Republicans in the U.S. Senate voted to trick the American people Tuesday.

The Senate voted on a motion to table an amendment to the National Defense Authorization Act. Theoretically, if the vote had passed, Sen. Joni Ernst, R-Iowa, would have then proposed her own amendment dealing with pro-life policy, but the vote was never going to pass. Everyone knew that. Everyone was in on the game.

Why go through such a vote? Republican senators want you to think they are fighting for life even though most of them aren’t. 

It’s worse than that; a few of them are actively fighting against the cause of life.

The context for this is the Biden administration’s illegal abortion policy change implemented for the armed forces in the wake of the Dobbs v. Jackson Women’s Health Organization decision, which overturned the abortion precedent Roe v. Wade. In response to the administration, Sen. Tommy Tuberville, R-Ala., used his authority as a senator to fight back.

He put a “hold” on bypassing the Senate rules to fast-track high-ranking military promotions until the policy was reversed. Tuberville stood strong in the face of intense criticism and scrutiny for almost a year until his Republican colleagues, led by Sens. Dan Sullivan, R-Alaska, and Ernst, threatened to join Senate Democrats to fundamentally alter the rules of the Senate just to get around his hold. 
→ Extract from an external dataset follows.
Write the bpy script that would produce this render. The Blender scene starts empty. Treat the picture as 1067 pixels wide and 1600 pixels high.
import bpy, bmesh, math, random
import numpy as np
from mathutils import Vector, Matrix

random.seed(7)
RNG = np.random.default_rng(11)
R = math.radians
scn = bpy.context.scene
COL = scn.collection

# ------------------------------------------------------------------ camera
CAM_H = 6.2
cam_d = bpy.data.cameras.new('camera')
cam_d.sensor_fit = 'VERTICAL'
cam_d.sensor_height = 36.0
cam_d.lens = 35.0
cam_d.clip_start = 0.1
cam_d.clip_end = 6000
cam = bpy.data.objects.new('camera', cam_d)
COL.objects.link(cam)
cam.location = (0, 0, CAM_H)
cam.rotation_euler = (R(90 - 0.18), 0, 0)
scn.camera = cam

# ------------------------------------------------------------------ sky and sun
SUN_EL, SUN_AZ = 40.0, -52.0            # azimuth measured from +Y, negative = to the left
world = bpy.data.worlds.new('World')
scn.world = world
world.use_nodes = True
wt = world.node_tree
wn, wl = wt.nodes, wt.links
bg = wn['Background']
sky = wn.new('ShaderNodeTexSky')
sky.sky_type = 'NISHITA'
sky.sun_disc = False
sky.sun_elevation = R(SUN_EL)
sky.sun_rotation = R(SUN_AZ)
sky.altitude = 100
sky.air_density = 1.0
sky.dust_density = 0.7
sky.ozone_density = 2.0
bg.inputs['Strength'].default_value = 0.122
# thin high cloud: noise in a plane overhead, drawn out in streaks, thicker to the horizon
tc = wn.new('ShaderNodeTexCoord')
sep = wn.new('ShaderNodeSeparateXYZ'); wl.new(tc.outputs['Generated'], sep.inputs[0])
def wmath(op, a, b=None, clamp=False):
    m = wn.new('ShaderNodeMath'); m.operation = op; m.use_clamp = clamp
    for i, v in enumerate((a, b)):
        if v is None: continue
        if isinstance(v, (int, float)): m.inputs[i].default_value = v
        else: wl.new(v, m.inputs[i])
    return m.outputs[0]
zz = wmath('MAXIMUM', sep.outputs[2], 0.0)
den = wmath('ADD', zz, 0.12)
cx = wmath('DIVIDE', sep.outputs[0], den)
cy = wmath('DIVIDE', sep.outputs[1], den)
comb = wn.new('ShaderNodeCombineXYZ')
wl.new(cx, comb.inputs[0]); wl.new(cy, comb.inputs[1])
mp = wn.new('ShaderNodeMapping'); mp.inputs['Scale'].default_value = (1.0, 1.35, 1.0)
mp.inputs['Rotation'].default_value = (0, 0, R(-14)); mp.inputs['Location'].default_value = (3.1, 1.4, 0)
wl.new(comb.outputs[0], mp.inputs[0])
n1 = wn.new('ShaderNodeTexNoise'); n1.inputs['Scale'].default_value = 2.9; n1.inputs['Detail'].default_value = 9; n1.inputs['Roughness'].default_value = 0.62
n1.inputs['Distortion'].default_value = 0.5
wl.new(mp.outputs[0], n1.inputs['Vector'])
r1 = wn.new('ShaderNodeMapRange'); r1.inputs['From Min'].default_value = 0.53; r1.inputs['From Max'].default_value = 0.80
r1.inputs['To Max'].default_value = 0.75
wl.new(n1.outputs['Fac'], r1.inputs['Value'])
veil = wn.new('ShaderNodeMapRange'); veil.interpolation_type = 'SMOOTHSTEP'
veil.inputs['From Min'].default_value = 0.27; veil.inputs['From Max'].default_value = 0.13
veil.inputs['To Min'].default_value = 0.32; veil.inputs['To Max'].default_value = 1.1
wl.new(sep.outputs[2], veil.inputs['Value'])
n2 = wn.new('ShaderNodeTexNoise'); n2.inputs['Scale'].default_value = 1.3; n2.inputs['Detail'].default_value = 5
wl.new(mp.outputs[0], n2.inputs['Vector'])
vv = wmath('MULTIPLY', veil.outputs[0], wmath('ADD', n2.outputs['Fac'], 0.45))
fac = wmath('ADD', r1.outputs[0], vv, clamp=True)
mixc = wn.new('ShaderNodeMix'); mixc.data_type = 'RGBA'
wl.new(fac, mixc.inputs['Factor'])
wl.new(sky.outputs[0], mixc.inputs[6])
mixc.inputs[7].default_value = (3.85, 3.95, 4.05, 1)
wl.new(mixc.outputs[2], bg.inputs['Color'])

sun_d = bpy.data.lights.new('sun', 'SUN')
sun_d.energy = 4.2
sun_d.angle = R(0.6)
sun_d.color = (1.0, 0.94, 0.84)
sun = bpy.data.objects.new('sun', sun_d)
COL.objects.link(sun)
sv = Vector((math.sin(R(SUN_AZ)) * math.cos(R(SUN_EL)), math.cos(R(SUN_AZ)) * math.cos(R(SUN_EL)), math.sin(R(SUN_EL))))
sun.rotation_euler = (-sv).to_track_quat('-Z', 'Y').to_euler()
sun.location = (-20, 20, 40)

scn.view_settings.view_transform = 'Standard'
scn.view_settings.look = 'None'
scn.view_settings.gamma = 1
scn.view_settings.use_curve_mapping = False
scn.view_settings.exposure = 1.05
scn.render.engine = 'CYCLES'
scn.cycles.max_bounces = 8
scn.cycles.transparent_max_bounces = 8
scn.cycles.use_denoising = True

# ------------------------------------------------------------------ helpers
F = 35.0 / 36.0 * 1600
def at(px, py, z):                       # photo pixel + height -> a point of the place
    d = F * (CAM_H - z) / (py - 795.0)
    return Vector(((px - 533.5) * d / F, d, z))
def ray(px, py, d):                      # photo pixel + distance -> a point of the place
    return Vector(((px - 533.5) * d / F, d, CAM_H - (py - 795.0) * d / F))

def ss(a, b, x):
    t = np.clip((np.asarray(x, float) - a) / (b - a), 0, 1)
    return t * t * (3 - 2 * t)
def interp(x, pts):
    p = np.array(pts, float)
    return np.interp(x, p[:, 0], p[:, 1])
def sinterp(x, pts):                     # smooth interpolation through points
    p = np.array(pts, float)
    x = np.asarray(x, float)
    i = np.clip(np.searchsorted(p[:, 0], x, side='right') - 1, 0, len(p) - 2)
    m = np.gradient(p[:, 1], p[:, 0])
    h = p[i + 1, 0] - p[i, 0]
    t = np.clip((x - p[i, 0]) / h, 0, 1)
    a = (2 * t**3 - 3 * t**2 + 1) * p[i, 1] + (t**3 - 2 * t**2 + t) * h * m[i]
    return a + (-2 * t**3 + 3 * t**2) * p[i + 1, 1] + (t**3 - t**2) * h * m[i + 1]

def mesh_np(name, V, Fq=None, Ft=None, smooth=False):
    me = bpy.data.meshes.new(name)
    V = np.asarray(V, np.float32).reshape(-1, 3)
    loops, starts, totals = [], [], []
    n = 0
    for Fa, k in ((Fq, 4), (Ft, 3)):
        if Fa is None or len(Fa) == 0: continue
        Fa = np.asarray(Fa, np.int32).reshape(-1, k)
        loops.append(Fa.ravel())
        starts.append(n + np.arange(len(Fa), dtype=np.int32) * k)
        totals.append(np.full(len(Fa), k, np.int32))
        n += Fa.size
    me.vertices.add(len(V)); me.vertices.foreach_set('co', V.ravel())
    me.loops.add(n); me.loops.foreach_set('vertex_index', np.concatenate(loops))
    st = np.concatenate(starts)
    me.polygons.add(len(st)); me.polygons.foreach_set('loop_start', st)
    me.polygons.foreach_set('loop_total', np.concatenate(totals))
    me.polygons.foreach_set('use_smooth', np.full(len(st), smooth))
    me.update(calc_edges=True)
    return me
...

Despite that, the fight for life still wasn’t over. In conference negotiations to resolve differences between the House and Senate versions of the NDAA, Senate Republicans and their colleagues in the House could have insisted on keeping the provision in the House-passed NDAA to stop the illegal Biden administration abortion policy. But they didn’t. They agreed to take it out.

Which brings us to what happened today. Those same Republican senators who forcibly stopped Tuberville from continuing his fight for life and then declined to use the leverage they had in conference negotiations for the final version of the NDAA to stop the abortion policy had the audacity to demand a procedural vote related to the same issue. It failed 47-53. That was not a surprise. It was failure theater. 

In Washington circles there’s an old joke about “voting yes while hoping no.” Votes like this one are designed so that politicians can go back home to their voters and pretend that they tried to deliver on their promises. They’ll say, “Look, I demanded a vote, and I got one. Unfortunately, we just didn’t have the numbers to win.” They’re hoping you don’t know the truth: that this fight was already over and they were on the wrong side of it. 

Several weeks ago, while opposing Tuberville’s efforts, Sullivan and Ernst made speeches on the floor of the Senate in which they directly questioned Tuberville’s honor. They called his actions stupid.

As someone once said, “Every accusation is a confession.” 

What’s dishonorable is pretending to fight for life. What’s stupid is believing you can get away with it.